マグナ・カルタ(大憲章)の項目ⅩとⅩⅠの中に秘められた恐ろしい襲撃により、彼らは彼ら自身を一挙に合法化した。ユダヤ人に対し高利貸し行為のある範囲のみを禁止することにより、ジョン王は暗に、そして和平への禁反言<8>として知られていた原理を通して、ユダヤ人たちの集団により実際に行われていた他のすべての形態の高利貸しを合法化してしまったのである。

さらに進んで、この文書に織り込むことにより、以前は何の地位も所有していなかった所に彼らは地位を認められた。そしてもし私が正しければ、これは西欧で彼らに与えられた最初の市民権***に等しかった。彼らはついに到達したのであった!(燈照隅が強調)

(私たちの話を続けるための脚註として、以下の文を付け加えておきたい。前に記したマグナ・カルタ(大憲章)の最初の項目を良く注意して欲しい。というのは、もし私が正しければ、この記述は、約三世紀後のヘンリー八世の時代に起こった、英国教会のローマ・カトリック教会からの独立のための布石であったからである)

 

***燈照隅註:結局のところ、市民権や市民階級、或いは最近はやりの地球市民と言う言葉が意図するところの「市民」とはユダヤ人のことなのである。それは、私に言わせれば、土地やその民に根付かない経済力(カネ)だけの階級のことである。同じ支配階級でも、そこが、土着の王や支配者との違いであると思われる。そしてここにマグナ・カルタによりE. Michael  Jones 博士が言うところの、利殖主義による国家運営とその国家の利殖による資本主義が世界で初めて英国と言う國を創ったのである。しかもその国家の利殖を帰するところ巻き上げるのは、国際金融勢力「市民」なのである。この構造こそが欧州近代国家の特徴であろう。

 

【訳注】

 

 <1>  旧約聖書 詩編119.97より。

 <2>  ラベンナ:イタリア北東部の都市。ダンテの墓がある。

 <3>  ヘンリー三世:在位1216~1272。

 <4>  シモン・ド・モンフォール:フランス生まれの英国の軍人・政治家。同名のフランスの十字軍士の子。1264年、貴族の指導者としてヘンリー三世に反抗し、王を捕らえて最初の議会を召集したが、翌年エドワード皇太子と戦って戦死。「下院の基」とも呼ばれている。

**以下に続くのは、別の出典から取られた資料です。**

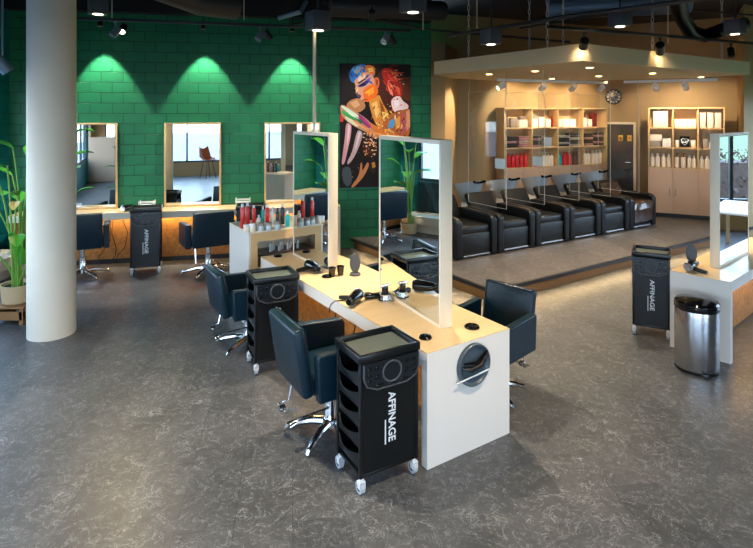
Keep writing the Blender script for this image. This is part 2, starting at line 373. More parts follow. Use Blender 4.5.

 <5>  ノルマンディ公国: イギリス海峡に面したフランス北西部の地方。十世紀の初めに侵入して来たバイキングによって成立した国。ノルマン人のイングランド征服以後はイングランドの王室御料地となったが、1450年フランスに併合。 

  <6>  十字軍:第一次(1096~1099)、第二次(1147~1149)、

        第三次(1189~1192)、第四次(1202~1204)。

 <7>  リチャード一世を捕らえたドイツ国王:オーストリア公国のレオポルト大公。

 <8>  禁反言:自己のなした陳述や行為に反する事実を後になって主張することを禁止すること。